Elderly woman knitting and a walking frame

Life expectancy has risen to 85 for women and 81 for men in Switzerland over the past two decades.


A team of Swiss scientists is planning to launch a research programme to raise awareness of old age discrimination.

Christian Maggiori of the Fribourg school of social work says elderly people in Europe, including Switzerland, are more often subject to discrimination than any other group of people, notably from other cultures or gender-related reasons.

In an interview with the La Liberté newspaper, Maggioriexternal link said 28% of respondents in Switzerland said they had been the victims of unfair treatment by others last year.

This compares with 22% and 12% respectively who suffered gender or race-related discrimination.

“In the health sector, 30% of respondents over the age of 70 said they felt they were treated unfairly because of their age,” Maggiori is quoted as saying.
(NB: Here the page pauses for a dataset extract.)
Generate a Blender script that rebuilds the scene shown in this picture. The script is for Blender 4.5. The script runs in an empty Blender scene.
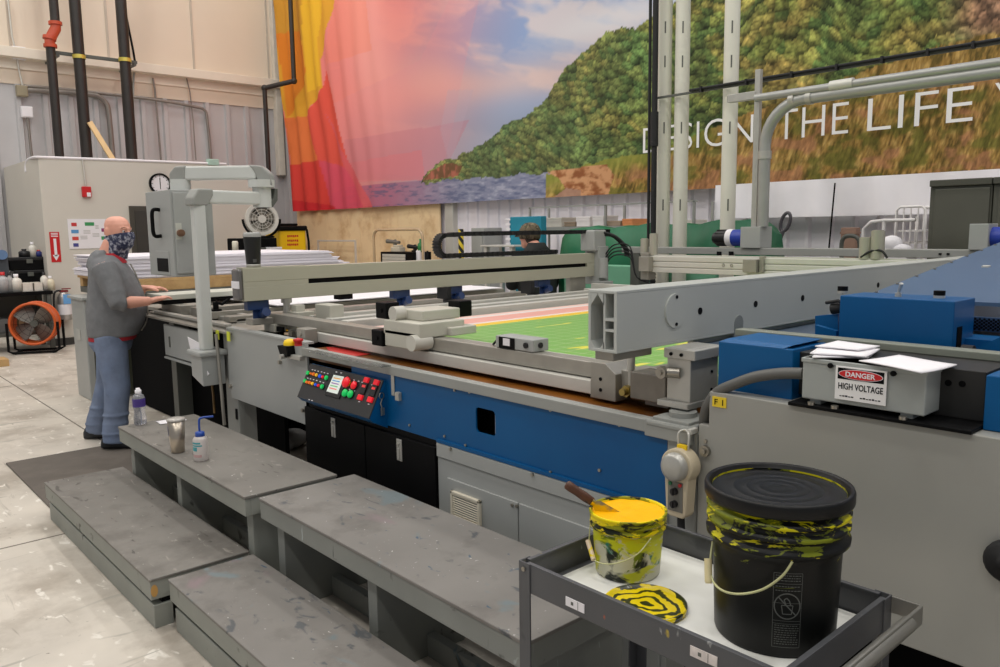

The reasons are financial and a lack of legal protection, he says.

Maggiori is preparing an interdisciplinary research project notably among children aged 4-5 to raise awareness of the issue and combat a stereotypical perception of elderly people.

“At this age people start forming stereotypes. And when a person turns old, he or she applies this categories to him and herself. This can have a harmful impact on the well-being and reduce life expectancy by up to seven years,” said Maggiori.

At a political level, moves are afoot to challenge age-related unfair dismissals and to call for more considerate job ads.